* start GIVEN RECORDS *
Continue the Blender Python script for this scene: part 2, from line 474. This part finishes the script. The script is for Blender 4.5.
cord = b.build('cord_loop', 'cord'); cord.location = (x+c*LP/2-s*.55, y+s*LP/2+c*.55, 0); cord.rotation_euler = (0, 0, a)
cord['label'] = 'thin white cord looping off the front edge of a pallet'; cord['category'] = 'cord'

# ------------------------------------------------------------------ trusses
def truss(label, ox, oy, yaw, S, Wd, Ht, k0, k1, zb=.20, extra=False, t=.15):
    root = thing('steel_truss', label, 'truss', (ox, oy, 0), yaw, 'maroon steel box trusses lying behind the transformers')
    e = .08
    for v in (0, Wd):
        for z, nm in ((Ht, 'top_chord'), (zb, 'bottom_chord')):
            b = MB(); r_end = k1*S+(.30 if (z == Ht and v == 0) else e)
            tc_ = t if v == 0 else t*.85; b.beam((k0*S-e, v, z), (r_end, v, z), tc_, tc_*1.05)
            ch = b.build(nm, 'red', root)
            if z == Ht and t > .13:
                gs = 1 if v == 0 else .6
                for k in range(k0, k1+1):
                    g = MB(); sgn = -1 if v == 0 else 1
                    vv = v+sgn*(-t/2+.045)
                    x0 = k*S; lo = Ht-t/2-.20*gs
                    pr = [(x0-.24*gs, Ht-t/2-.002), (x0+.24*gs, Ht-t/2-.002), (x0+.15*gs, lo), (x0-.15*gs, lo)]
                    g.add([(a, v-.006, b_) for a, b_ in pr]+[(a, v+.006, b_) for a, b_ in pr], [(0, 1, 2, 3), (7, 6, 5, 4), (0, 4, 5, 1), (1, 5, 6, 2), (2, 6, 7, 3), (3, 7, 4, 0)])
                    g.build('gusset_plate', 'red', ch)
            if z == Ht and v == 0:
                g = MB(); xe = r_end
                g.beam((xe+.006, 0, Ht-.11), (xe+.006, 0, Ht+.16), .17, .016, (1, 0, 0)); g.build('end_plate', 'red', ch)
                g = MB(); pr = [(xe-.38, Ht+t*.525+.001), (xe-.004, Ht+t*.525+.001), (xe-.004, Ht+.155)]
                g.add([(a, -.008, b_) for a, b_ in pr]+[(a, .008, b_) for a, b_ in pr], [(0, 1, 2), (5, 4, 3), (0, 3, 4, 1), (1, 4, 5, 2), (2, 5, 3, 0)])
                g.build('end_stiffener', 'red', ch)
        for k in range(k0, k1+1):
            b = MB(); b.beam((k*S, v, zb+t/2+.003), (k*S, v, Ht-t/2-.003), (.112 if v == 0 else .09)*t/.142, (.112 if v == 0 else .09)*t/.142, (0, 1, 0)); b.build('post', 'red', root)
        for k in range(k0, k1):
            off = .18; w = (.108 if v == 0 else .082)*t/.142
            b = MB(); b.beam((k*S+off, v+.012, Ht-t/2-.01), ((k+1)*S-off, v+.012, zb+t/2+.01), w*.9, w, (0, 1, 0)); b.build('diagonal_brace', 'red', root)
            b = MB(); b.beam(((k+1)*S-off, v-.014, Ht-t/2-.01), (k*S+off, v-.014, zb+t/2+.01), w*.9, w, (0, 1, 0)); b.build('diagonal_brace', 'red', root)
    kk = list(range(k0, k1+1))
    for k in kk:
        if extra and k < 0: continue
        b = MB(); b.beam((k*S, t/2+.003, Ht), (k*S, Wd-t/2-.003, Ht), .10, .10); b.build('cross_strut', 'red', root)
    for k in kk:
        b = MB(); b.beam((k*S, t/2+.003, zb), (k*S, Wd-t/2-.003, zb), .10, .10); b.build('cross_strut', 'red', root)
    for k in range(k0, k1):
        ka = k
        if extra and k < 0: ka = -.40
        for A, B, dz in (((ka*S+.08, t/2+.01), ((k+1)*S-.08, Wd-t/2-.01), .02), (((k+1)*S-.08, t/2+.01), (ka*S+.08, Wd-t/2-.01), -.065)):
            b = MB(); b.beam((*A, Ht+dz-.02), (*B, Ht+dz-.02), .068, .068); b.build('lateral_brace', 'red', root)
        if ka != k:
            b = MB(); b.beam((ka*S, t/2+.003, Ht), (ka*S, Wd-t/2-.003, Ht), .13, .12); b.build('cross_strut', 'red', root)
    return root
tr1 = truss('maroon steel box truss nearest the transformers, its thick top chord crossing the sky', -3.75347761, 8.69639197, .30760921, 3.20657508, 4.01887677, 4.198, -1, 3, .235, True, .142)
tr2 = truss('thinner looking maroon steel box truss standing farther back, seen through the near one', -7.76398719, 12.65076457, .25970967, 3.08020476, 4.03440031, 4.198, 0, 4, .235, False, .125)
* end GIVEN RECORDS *
* start GIVEN RECORDS *
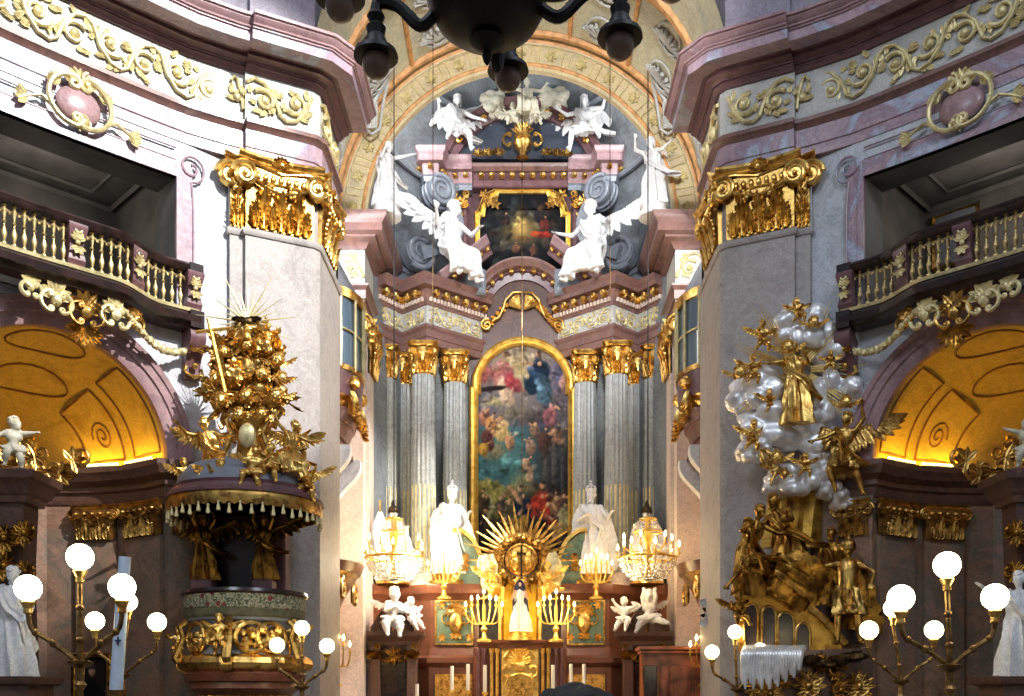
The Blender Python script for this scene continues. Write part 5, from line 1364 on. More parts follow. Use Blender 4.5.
* end GIVEN RECORDS *
* start GIVEN RECORDS *
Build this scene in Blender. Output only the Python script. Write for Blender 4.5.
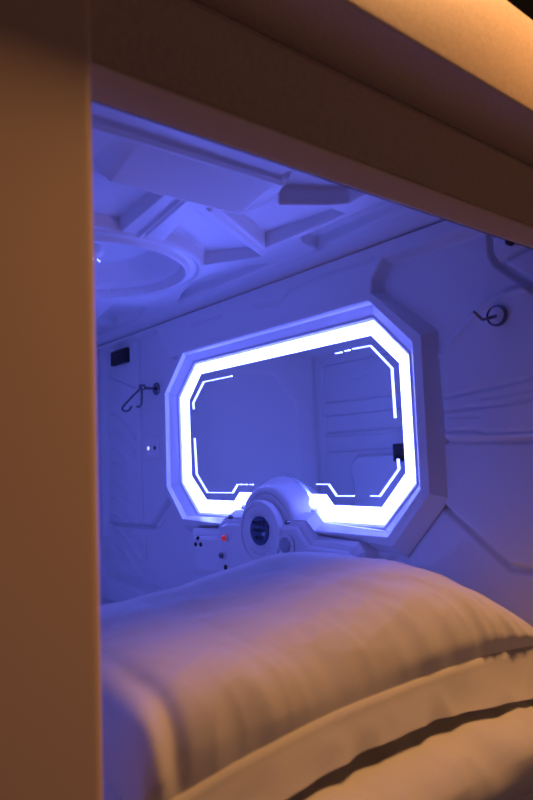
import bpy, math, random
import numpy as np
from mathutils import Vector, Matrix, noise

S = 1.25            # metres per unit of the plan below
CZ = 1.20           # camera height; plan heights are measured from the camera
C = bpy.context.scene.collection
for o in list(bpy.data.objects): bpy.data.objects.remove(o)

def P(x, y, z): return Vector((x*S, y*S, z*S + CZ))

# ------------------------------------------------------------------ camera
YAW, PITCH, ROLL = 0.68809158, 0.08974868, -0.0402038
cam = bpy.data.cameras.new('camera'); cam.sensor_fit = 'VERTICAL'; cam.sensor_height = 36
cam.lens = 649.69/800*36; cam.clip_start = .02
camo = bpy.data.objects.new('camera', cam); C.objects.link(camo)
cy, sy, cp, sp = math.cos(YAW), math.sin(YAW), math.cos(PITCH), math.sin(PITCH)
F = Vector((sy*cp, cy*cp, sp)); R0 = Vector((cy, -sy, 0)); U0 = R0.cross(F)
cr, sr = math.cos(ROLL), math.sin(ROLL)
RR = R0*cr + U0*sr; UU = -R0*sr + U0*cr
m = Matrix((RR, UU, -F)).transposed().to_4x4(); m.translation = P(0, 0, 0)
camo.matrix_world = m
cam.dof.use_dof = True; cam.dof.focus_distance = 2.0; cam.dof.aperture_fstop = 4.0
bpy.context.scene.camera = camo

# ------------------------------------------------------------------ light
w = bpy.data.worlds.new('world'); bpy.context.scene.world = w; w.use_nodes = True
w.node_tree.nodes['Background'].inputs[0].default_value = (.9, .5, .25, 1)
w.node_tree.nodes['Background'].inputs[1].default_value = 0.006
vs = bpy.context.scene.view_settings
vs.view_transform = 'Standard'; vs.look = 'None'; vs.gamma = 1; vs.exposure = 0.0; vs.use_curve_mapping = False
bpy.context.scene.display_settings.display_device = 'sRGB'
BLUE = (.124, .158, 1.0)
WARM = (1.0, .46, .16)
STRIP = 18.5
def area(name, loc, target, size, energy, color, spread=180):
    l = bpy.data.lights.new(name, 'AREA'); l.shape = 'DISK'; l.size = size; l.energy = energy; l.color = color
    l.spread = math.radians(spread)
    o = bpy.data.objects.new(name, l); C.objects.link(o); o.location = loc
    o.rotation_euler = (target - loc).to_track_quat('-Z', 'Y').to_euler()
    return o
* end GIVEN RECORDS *
TASK TO CARRY OUT: Exactly and only the lines from the line that contains "Continue the Blender" through the line that contains "cord['label'] = 'thin" are to be repeated as they stand.

WRITTEN SOLUTION:
Continue the Blender Python script for this scene: part 2, from line 474. This part finishes the script. The script is for Blender 4.5.
cord = b.build('cord_loop', 'cord'); cord.location = (x+c*LP/2-s*.55, y+s*LP/2+c*.55, 0); cord.rotation_euler = (0, 0, a)
cord['label'] = 'thin white cord looping off the front edge of a pallet'; cord['category'] = 'cord'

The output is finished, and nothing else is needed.